Ma quello che appare di grandissimo interesse a chi visita la casa è il giardino. Ricavato dall'abbattimento delle murature appartenute alla più piccola delle tre abitazioni originarie, è esteso per circa cento metri quadri, ed è stato filologicamente ricostruito seguendo gli schizzi che William Gell, un architetto viaggiatore ottocentesco, si trovò a riprodurre con tratti e colori sul proprio taccuino di viaggio. Quella pittura, del tutto scomparsa per le inevitabili offese del tempo e della sua esposizione agli agenti atmosferici - pioggia, sole, vento, freddo - era situata sul muro perimetrale della casa che chiudeva l'area verde e riproponeva i tipi di piante che vi si coltivavano. Ecco, se Gell non avesse riportato nel suo taccuino di viaggio quella decorazione «Oggi» osserva Paolo Mighetto, architetto e responsabile del verde del parco archeologico, «non saremmo stati in grado di ricostruire correttamente il giardino ideale che era stato riportato sulla muratura e che riproponeva esattamente quello presente nel peristilio». Per l'impianto del giardino della casa sono state utilizzate specie vegetali prodotte autonomamente nel vivaio della flora pompeiana degli scavi. Identico, anche se limitato per problemi di salvaguardia del verde esistente, è stato l'intervento degli specialisti sugli spazi lussureggianti di palme e altre specie vegetali della villa di Diomede. Una delle mete preferite dei viaggiatori ottocenteschi del Grand Tour.

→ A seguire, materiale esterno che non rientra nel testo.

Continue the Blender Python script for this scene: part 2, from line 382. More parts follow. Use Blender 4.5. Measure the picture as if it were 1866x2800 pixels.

La villa di Diomede è famosa anche perché il romanziere francese Téophlie Gautier, che la descrisse nel suo romanzo Arria Marcella, ricordo di Pompei, oltre che per il numero di scheletri ritrovati: diciotto, tra adulti e bambini. Gli interventi di restauro hanno riguardato il consolidamento degli ambienti, la costruzione di nuove coperture a protezione di intonaci e pitture parietali e l'impianto di un ascensore per non deambulanti.

«Con queste aperture», osserva il direttore Gabriel Zuchtriegel, «avviamo la restituzione alle visite di grandi dimore restaurate. Di Più. Ci apriamo al sociale e alla società attraverso l'inclusione di ragazzi con autismo e disabilità cognitive che oggi sono con noi. Per questo abbiamo attuato un progetto di agricoltura sociale che vede questi ragazzi e le loro famiglie impegnati nella produzione di succhi e marmellate di frutta, come melograni e mele, raccolta nei nostri giardini e trasformata secondo antiche ricette descritte da autori come Plinio il Vecchio».